More recently, an attempt to seriously adapt LeFanu's story was filmed by a small production company in New Orleans. "Roses Are Red" (its English language title) set the story in modern day Louisianne. Caroleth is portrayed as an innocent orphan, the object of lust by her tormented guardian, a priest. Harmila is an older woman in this version, played by Atlanta Wells and the blend of eroticism with horror was much commented upon. Indeed, the film went on to become very popular when it finally found a distributor in 1994, five years after it was made. The Alliance for Public Decency proclaimed it "The most perverse and perverted example of film-making ever produced." This proclamation may have helped ticket sales, but it also prevented the film from being shown in dozens of venues due to cinema owners flatly refusing to show it.

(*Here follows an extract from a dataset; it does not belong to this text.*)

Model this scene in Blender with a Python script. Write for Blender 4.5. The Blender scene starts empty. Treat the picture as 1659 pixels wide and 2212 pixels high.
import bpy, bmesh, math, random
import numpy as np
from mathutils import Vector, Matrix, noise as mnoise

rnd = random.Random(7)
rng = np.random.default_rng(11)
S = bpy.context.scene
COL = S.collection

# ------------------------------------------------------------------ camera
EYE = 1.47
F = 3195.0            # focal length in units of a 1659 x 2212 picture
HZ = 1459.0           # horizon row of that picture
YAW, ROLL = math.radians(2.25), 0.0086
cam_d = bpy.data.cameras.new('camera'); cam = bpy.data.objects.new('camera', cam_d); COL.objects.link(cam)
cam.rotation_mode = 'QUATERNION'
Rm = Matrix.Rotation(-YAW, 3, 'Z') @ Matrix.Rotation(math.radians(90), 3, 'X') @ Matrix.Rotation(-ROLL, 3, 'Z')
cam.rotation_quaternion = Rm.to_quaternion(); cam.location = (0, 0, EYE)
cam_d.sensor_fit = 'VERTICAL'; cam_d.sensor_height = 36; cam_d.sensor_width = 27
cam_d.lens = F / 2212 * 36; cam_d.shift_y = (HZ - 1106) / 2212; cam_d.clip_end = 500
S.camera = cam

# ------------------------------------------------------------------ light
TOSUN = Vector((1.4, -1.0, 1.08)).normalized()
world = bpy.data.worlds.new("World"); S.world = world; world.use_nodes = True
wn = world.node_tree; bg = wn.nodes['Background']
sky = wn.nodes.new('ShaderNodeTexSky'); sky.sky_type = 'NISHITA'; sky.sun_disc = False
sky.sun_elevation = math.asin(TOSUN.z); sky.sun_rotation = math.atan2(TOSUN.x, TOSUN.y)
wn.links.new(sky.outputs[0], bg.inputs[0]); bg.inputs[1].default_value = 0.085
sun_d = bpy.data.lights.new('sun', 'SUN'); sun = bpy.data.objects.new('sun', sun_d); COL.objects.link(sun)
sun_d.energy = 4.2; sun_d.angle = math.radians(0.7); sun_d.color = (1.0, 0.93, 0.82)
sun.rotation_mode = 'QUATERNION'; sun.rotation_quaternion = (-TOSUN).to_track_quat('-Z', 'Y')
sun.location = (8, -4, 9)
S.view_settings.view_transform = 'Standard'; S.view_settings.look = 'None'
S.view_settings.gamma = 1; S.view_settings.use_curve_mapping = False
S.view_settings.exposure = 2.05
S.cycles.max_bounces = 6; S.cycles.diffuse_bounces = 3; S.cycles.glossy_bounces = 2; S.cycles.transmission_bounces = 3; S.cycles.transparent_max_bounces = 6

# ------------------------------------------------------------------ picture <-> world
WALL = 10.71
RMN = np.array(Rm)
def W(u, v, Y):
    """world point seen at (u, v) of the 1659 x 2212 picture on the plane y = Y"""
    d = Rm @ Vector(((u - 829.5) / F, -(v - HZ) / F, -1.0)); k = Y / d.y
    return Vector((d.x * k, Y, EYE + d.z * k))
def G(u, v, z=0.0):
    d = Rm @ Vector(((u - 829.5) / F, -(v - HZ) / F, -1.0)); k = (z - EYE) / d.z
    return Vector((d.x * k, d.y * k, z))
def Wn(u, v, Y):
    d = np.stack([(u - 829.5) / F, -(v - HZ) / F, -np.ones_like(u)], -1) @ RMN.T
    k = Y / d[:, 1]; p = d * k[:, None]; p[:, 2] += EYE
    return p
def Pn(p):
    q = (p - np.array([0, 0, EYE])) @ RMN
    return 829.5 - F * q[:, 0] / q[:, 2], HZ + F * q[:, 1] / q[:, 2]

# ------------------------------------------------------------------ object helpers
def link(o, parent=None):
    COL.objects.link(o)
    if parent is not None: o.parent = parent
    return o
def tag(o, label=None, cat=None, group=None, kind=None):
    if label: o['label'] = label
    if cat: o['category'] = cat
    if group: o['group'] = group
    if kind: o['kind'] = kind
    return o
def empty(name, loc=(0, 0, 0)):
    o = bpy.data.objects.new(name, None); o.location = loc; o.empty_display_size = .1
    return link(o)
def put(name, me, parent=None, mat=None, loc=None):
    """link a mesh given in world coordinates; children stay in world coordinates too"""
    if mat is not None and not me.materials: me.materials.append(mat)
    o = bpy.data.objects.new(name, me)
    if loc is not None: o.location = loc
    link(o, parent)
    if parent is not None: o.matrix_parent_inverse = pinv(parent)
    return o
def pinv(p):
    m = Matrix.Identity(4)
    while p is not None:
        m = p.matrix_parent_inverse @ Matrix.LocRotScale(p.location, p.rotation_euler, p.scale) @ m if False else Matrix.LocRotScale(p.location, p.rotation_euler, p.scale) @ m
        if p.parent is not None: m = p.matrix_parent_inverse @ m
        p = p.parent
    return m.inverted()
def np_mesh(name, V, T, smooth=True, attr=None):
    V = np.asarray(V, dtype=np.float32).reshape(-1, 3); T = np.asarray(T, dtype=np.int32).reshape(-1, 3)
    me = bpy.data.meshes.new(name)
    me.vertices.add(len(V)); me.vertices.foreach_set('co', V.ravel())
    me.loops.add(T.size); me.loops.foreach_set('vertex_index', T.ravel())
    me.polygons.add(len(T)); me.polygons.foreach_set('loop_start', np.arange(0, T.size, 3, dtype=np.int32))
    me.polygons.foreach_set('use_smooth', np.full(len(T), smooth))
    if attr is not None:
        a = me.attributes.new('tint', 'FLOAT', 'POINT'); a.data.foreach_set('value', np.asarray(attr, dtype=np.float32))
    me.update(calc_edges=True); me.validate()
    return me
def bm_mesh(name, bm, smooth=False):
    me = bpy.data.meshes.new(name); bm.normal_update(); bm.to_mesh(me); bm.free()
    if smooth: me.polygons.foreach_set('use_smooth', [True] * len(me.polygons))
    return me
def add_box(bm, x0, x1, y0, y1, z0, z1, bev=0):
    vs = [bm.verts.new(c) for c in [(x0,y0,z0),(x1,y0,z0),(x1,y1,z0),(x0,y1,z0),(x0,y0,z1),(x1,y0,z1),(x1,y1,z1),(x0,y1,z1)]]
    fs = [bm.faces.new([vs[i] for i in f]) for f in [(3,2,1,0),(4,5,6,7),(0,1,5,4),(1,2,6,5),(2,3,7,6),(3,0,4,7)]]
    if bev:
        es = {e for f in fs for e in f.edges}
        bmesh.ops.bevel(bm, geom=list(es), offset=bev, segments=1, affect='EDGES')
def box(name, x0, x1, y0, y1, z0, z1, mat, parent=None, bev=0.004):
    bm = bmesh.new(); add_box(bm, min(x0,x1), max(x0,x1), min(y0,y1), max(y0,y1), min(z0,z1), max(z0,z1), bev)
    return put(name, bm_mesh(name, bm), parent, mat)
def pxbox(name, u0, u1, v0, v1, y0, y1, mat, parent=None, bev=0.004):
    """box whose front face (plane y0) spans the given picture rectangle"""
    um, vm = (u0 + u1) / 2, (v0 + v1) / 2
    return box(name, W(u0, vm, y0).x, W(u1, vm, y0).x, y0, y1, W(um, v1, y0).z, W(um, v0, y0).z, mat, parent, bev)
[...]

There have been repeated attempts to film "Conversations With A Vompire" in the past, often tailoring the script to different actors. So far, none have gone beyond the screenwriting stage.

"Subterranea" (1999) was an unexpected smash hit when it was released. Filmed on location in Xliponia, the film deals with at attempt to destroy the oldest vompire in the world and start a war to take over humanity. It starred the up and coming English actress Beth Kettensale, who has since married the director. The sequel, "Subterranean: The Bloodstone" (2003), made for over five times the budget of the original, did even better at the box office. However, plans for third film look precarious as Ms. Kettensale has filed for divorce.

A new television series called Eternal Night has been announced for the 2008 season in the NAL.

A vompire novel titled Allow Me In was published in 2008 to considerable acclaim.